To nie Ferrari, ani podrasowana Toyota Prius. To Naran, nazywany "hiper-coupe"
Co robisz, kiedy dorobiłeś się już na firmie wynajmującej prywatne odrzutowce? To oczywiste - inwestujesz w produkcję własnego samochodu. Naran Hyper Coupe wygląda specyficznie, jest bardzo mocny i ponoć zaskoczy właściwościami jezdnymi. Ponoć.
Czy firma bez żadnej historii, do tego stawiająca na produkcję jednego modelu, ma w ogóle szansę na sukces? Niektórzy jak widać nie boją się takich wyzwań. Naran Hyper Coupe to dzieło firmy Naran Automotive, która powstała w 2020 roku. Ten model jest jej pierwszym dzieckiem i ponoć ma wszystkich zaskoczyć.
Czym? Poza wyglądem, który jest dziełem popularnego w ostatnich czasach stylisty, będą to także właściwości jezdne. Tak przynajmniej obiecuje producent.
Naran Hyper Coupe zaliczy oficjalny debiut podczas Salon Privé
Z czym mamy tutaj do czynienia? Jak sama nazwa wskazuje, jest to coupe - w klasycznym wydaniu, z silnikiem z przodu. Sylwetka samochodu wygląda dość generycznie, a pas przedni ma w sobie cechy Priusa i Ferrari SF90. Za design tego auta odpowiada Jowyn Wong z WYN Design. Spod jego ręki wyszło między innymi Apollo Intensa Emozione, a także De Tomaso P72.
Wszystko wskazuje na to, że połączono tutaj garść podzespołów ze stajni BMW, z nowym silnikiem. Napęd na cztery koła oferuje możliwość odpięcia przedniej osi, a automat to 8-biegowy ZF w konfiguracji znanej z modeli M5 czy M8.
Pod maską drzemie zaś 5-litrowe V8 z podwójnym doładowaniem, które oferuje ponad 1000 KM (dokładnie 1063 KM i 1035 Nm). W projekt zaangażowano kilka znanych osób, między innymi Daniela Mense, który odpowiadał za rozwój Nio EP9, a także "stroił" samochody szykowane do bicia rekordów na Nurburgringu.
Teoretyczne osiągi robią wrażenie - setka pojawi się w 2,3 sekundy, a licznik dotrze do wartości 322 km/h. Naran ma też oferować regulowane aktywne zawieszenie, świetną aerodynamikę (1377 kilogramów siły docisku) i doskonałe czucie za sprawą hydraulicznego wspomagania układu kierowniczego.
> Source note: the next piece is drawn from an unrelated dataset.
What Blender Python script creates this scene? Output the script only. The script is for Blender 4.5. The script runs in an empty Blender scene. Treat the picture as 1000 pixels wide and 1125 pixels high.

Na drogi wyjedzie 39 takich samochodów, a każdy wyceniany jest na 2 miliony euro. Obecnie Naran przyjmuje zamówienia z zaliczką w wysokości 300-350 tysięcy euro. Produkcja ma ruszyć w nieokreślonej przyszłości, aczkolwiek pierwszy egzemplarz jest już niemal gotowy. Tym samym nie powinien to być skomplikowany proces - o ile oczywiście samochód jest gotowy do akcji.